Diante das perdas e do receio de novas chuvas, a família ainda não voltou para casa


O receio de voltar para casa 

Odneia conta que, aos poucos, a família conseguiu limpar a casa e retirar os entulhos. A comunidade também tem recebido doações e ajuda de amigos. Mesmo assim, eles seguem na casa da cunhada. Com a previsão de chuva para essa sexta-feira (17) e final de semana, a família ainda tem receio de voltar para casa.

– Estamos vendo como começar porque chove de novo, e daí? Perdemos tudo outra vez? Isso que a gente pensa. Estamos esperando um pouco, para ver, porque tem previsão de chuva – afirma Odneia.


A reconstrução acompanhada de traumas e o resgate das memórias

A família pensa muito em como reconstruir, mas Odneia reconhece que é um processo difícil porque toda vez que a chuva volta vem acompanhada do medo que a água invada a casa novamente. Na quarta-feira (15), ela aproveitou o sol para tentar recuperar alguns álbuns de família com fotos da filha, da infância e dos pais, já falecidos.
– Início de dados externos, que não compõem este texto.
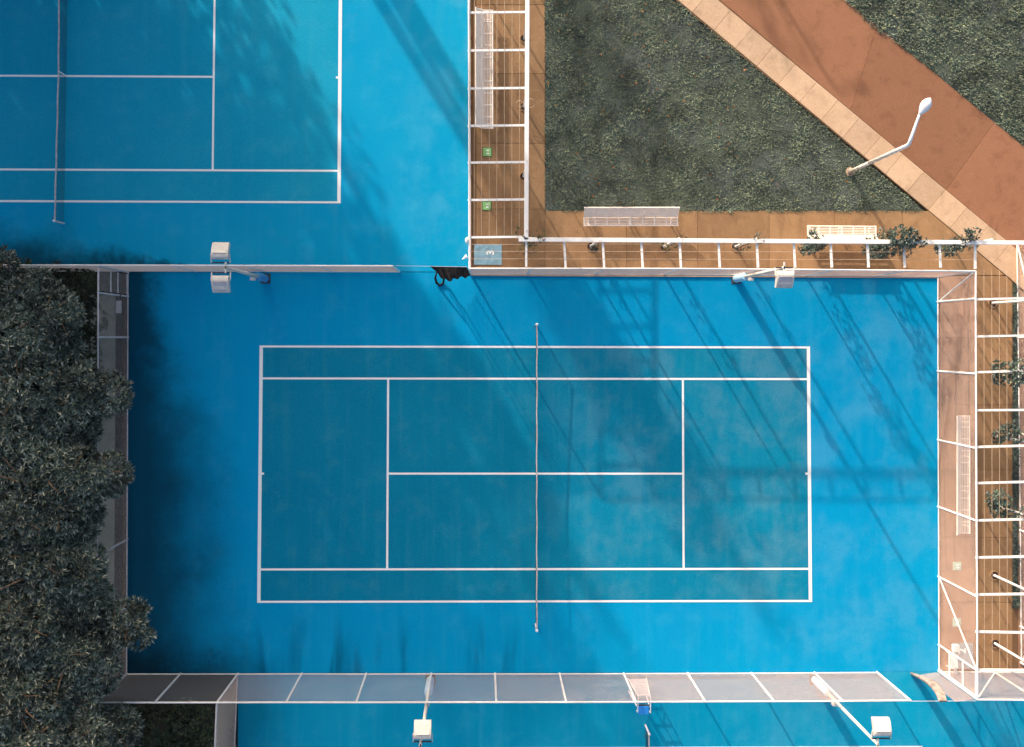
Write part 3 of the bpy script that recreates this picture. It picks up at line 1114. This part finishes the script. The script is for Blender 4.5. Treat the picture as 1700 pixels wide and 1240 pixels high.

Odneia aproveitou o sol para tentar recuperar alguns álbuns de família

Dentro de casa, estão organizados alguns utensílios de cozinha que não foram levados pela água. Já do lado de fora, eletrodomésticos como geladeira e máquina de lavar estão sendo secos na tentativa de conserto. A lama ainda está bem presente no pátio, tanto que o trajeto entre o portão e a casa tem sido feito de bota.

– Perdemos tudo, até as memórias que foram junto com a água. A gente tá assim, anestesiado. Eu chorei muito, choro ainda de noite pensando em tudo que aconteceu. Mas vamos ter que enfrentar. A vida é uma luta, vamos lutar – relata Odenia, emocionada.